▸ DIRECTIONS: Single out the lines that include the word "picture". Copy them.

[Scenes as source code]
* BEGIN *
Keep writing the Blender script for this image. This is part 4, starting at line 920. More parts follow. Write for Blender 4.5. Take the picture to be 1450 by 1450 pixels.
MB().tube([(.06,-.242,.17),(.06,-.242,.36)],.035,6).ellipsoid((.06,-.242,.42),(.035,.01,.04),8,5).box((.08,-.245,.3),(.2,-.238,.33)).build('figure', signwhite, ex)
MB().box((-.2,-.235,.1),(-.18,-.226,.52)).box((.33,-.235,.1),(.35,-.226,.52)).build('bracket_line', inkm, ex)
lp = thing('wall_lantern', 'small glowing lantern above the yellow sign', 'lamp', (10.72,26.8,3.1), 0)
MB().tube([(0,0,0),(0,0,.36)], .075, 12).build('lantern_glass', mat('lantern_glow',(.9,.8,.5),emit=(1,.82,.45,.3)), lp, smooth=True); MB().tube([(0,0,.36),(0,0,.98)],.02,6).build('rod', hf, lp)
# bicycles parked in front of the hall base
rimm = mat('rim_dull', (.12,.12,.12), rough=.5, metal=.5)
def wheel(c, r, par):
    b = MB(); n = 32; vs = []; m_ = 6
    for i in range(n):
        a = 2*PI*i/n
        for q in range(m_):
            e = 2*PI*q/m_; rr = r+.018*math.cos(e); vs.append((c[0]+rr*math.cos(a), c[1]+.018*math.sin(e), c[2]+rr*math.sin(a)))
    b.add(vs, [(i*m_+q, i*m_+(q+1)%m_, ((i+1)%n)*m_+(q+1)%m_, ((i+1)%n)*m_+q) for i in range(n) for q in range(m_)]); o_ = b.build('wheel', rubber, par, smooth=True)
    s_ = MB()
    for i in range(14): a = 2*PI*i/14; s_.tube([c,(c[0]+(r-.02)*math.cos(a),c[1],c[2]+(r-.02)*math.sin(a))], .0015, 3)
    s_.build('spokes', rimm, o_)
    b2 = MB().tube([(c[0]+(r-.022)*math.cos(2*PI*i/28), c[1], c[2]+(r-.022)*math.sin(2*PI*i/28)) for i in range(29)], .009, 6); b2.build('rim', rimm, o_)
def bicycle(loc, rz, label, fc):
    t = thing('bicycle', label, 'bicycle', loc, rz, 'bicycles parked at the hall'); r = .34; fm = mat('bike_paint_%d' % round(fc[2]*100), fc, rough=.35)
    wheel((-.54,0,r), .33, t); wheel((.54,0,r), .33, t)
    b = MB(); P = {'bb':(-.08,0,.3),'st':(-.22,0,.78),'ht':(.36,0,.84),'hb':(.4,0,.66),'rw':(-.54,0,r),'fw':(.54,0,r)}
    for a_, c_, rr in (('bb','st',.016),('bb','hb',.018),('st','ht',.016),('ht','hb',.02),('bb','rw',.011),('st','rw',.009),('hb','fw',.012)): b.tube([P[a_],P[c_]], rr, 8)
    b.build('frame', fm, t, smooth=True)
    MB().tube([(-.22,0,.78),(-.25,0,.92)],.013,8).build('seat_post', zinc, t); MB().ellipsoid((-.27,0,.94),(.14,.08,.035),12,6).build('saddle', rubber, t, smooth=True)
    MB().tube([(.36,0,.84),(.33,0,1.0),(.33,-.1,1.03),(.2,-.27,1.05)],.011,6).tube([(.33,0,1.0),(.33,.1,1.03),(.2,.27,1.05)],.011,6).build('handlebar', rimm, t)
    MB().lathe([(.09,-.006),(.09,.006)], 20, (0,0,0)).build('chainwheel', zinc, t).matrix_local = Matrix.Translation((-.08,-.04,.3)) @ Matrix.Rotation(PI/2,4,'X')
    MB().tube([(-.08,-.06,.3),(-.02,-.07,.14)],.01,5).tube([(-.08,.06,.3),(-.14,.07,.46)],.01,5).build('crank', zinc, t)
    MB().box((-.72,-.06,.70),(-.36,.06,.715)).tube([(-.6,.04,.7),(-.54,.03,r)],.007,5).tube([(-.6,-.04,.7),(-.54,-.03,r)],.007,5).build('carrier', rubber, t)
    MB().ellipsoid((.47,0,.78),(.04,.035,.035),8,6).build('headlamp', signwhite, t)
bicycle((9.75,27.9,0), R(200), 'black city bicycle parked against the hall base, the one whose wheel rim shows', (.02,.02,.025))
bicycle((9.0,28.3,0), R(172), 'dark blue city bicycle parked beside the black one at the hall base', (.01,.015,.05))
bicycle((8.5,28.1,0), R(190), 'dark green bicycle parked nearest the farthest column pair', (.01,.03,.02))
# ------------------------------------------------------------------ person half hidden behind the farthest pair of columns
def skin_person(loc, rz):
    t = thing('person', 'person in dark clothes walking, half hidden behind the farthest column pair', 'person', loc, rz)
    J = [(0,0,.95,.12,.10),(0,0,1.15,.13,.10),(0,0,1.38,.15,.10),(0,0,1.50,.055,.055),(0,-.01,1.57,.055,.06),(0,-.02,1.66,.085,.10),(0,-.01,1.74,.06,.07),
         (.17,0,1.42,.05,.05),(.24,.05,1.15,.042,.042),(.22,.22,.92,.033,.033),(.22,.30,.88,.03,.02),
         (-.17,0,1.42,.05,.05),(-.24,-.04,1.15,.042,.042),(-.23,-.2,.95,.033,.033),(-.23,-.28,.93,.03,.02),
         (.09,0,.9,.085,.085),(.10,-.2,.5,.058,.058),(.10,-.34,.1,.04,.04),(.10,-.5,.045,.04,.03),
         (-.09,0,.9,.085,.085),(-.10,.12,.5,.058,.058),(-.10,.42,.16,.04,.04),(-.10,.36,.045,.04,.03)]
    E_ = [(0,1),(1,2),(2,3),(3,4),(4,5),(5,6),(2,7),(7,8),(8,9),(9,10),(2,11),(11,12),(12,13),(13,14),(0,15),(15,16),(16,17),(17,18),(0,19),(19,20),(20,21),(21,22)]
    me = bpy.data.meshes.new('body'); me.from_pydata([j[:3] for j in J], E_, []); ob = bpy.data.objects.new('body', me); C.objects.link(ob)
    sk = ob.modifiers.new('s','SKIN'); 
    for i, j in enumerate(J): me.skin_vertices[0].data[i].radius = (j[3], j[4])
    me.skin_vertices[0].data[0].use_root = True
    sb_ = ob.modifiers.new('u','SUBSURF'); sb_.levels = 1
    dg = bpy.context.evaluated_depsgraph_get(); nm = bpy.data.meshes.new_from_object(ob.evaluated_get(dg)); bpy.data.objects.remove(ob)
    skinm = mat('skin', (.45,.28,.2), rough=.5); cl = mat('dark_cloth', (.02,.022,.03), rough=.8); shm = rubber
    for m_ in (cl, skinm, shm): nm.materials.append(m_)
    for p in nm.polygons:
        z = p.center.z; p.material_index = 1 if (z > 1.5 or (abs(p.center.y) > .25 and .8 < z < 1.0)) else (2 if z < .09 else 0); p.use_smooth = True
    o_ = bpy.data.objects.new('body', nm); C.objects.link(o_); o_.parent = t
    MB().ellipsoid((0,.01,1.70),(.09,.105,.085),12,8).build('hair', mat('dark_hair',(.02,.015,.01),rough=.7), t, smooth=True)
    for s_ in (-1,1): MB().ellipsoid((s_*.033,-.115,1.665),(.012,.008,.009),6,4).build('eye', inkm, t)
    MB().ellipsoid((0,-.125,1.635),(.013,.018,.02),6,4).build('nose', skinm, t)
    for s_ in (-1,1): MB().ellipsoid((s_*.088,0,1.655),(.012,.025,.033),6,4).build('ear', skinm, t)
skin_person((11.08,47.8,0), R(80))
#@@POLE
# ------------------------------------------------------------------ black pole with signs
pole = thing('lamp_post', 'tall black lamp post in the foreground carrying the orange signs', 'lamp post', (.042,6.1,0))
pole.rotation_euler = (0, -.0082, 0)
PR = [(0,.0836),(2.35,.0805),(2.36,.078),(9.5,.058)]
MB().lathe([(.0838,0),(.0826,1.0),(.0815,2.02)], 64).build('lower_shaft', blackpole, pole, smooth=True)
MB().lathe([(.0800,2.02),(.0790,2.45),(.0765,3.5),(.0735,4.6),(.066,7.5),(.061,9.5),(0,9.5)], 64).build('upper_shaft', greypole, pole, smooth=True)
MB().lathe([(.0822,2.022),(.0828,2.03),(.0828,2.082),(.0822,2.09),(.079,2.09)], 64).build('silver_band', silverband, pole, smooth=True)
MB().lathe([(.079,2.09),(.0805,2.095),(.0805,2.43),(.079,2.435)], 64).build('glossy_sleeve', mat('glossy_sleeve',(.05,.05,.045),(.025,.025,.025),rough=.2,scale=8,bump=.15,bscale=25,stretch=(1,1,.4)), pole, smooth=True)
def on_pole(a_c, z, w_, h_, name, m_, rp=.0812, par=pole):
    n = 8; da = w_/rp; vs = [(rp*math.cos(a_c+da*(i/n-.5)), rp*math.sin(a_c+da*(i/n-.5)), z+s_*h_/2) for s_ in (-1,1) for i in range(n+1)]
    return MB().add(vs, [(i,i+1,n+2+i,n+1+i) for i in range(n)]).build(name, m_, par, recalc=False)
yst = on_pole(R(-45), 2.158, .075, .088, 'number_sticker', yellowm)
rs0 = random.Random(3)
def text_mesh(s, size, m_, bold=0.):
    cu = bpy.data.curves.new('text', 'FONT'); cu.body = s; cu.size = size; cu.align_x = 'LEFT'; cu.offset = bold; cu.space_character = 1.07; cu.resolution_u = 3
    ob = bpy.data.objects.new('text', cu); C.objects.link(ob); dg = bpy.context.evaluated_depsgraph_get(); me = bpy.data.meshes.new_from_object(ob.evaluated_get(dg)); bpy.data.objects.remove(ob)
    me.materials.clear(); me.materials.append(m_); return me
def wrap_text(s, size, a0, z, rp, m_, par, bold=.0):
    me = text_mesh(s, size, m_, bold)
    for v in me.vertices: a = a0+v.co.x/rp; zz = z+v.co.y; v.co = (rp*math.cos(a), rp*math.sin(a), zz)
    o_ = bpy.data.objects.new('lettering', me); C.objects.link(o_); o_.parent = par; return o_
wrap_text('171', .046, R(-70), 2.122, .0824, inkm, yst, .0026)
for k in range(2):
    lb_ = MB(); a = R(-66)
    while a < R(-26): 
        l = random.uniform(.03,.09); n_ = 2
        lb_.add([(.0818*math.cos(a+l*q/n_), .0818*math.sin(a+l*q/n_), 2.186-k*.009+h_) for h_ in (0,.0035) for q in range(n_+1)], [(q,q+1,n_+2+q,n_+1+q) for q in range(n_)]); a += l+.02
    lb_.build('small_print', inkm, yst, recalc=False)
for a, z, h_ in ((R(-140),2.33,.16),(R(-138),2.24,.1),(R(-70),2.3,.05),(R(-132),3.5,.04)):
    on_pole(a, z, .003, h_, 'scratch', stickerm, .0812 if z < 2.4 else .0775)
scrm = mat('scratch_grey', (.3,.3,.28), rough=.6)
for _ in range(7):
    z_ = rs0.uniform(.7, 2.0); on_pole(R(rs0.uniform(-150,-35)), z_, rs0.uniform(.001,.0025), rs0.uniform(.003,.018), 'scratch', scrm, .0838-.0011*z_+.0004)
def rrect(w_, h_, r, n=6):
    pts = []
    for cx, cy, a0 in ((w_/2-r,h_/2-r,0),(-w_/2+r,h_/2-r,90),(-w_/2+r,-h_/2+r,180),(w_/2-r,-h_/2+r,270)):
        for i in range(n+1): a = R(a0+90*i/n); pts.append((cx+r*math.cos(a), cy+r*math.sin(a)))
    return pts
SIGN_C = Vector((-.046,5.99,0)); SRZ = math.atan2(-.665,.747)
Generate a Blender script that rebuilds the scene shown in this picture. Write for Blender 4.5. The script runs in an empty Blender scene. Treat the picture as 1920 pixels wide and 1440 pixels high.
* END *
▸ ANSWER TO THIS PROBLEM:
Keep writing the Blender script for this image. This is part 4, starting at line 920. More parts follow. Write for Blender 4.5. Take the picture to be 1450 by 1450 pixels.
Generate a Blender script that rebuilds the scene shown in this picture. Write for Blender 4.5. The script runs in an empty Blender scene. Treat the picture as 1920 pixels wide and 1440 pixels high.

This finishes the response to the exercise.